You know,Frazer,that's a rather telling statement there that I think explains why Larry just threw his hands up and shut the whole thing down. This whole attitude of "what's in for ME and MY store?" is more lethal to the indie bookstore movement than any chain store/online competition and I speak as someone who did work in an independant bookstore for several years.

If you had taken the time to throughly read the post,you would've seen that Stubbs did praise the ABA and others for all of the good work they did and are doing but finds fault with the lack of support for an initiative that would literally bring hordes of customers right to the doors of small book stores,ready to spend their do-ray-me.

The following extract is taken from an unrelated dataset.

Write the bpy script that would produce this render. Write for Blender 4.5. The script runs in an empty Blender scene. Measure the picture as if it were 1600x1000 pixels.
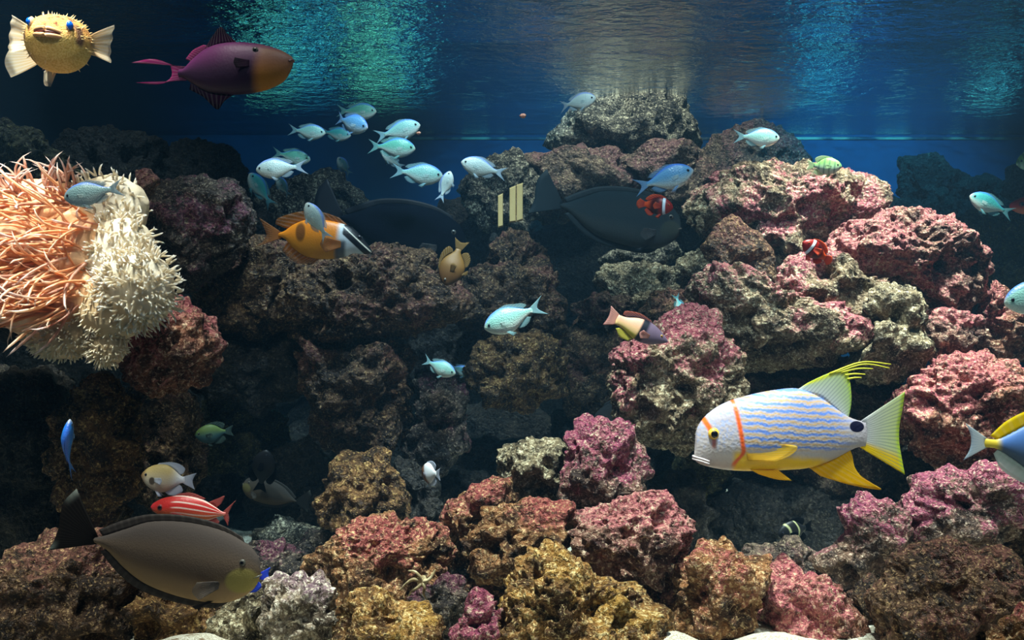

Maybe it would help if some of you guys stopped whining about "people don't read as much"-which is total baloney-or how hard it is to keep indie stores alive. Every small business has it's tough turnover rate(look at restaurants as the best example of that)and just recently at the ABA website,they did a whole feature on 13 new stores that opened up this October.

Yes,it's hard out there and yes, it's damn important to pay the bills but holding pity parties aren't a good way to make thing better. Being proactive is. If you can't afford to,fine,but don't get all snitty when someone comes along to point out some of the probelms and wants to bring attention to them in order to get folks interested in solutions.